On January 20, 2006, the two bought 329.2 million shares of Shin Corp from Ample Rich Investments, incorporated in the British Virgin Islands, for Bt1 apiece, only to sell the stocks to Temasek the following Monday for Bt49.25 apiece. In the process, they made a capital gain of Bt48.25 a share.


The AEC sub-panel ruled that Panthongtae and Pinthongta, who each sold Bt164.6 million worth of stocks, must pay tax of Bt2.845 billion each from the capital gains they realised.


Ample Rich Investments would also have to pay tax from its sale of the Shin Corp stocks at Bt1 apiece to Panthongtae and Pinthongta. As a director of Ample Rich Investments, Panthongtae must pay Bt3.443 billion and Pinthongta Bt1.44 billion on behalf of Ample Rich Investments.

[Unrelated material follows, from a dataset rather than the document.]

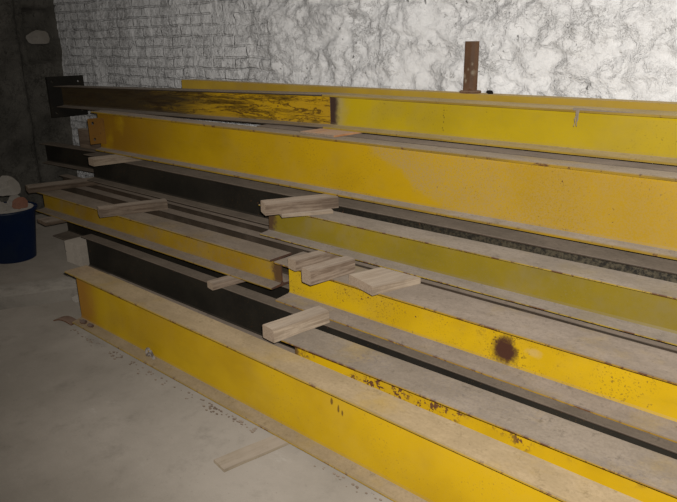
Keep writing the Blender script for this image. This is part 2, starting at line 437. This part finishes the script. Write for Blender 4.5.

The total amount that Panthongtae and Pinthongta must pay to the Revenue Department is Bt10.575 billion.


Panthongtae and Pinthongta were found to be shareholders of Ample Rich Investments, which was not involved in any business. It simply held about 11 per cent, or 329.2 million shares, of Shin Corp.


Ample Rich was capitalised at US$5, with Panthongtae holding four shares worth $4 and Pinthongta one share worth $1.


Thaksin set up Ample Rich before transferring 10 per cent of the Shin Corp stocks to the paper company. Before entering politics in 2000, he transferred his business interests to his son, Panthongtae.


After the Shinawatra and Damapong families had decided to sell their entire 49-per-cent stake in Shin Corp to Temasek, Panthongtae and Pinthongta were involved in a series of transactions outside and inside the capital market. The zig-zag transactions resulted in the Shinawatras paying no tax at all for the stock sale, igniting a political furore that signalled the beginning of the end for the Thaksin government.


Following the military coup, the AEC was formed to go after the assets of politicians and their associates, including the Shinawatras and Damapongs. Last week Khunying Pojaman Shinawatra and her brother Bhanapot Damapong were sued at the Criminal Court for allegedly having avoided paying tax worth more than Bt543 million.


Viroj said Panthongtae and Pinthongta must pay the tax by April 7 otherwise their assets could be seized and they might have to pay additional fines worth 1.5 per cent of the total amount.


Meanwhile, an official at the Revenue Department said yesterday Panthongtae and Pinthongta had submitted their income tax forms, but they did not include their income from the sale of Shin Corp shares to Ample Rich Investments.


In fact, they had asked for a tax refund, said the official who asked not to be named.


The Revenue Department would soon inform the two to pay the additional tax on their income from the share sales within 30 days, the official said.


If Panthongtae and Pinthongta failed to do so, the department could begin legal proceedings, the official said. Although the two could appeal to the court at any time, the department could seize their assets when the case was finished and the court had ordered them to pay the tax.


According to the Revenue Code, the tax amount would have doubled by that time.


The Shinawatra family lawyer Noppadon Pattama said Panthongtae and Pinthongta did not include the profit they made from the share sale because the sale was conducted abroad. The sale was also done in the stock market and the Revenue Department was still investigating and had not reached a conclusion.


Moreover, the Revenue Department had previously told the two the sale was not subject to taxation of Bt5.8 billion nor any fine as the Assets Examination Committee had claimed, Noppadon said.


A legal team was ready to answer the committee's questions, Noppadon said.


According to the Revenue Code, taxpayers are subject to a fine of 1.5 per cent per month of the tax they had failed to pay in time. As well, if the Revenue Department has told them to pay the tax and then begins legal procedures, the tax amount is doubled.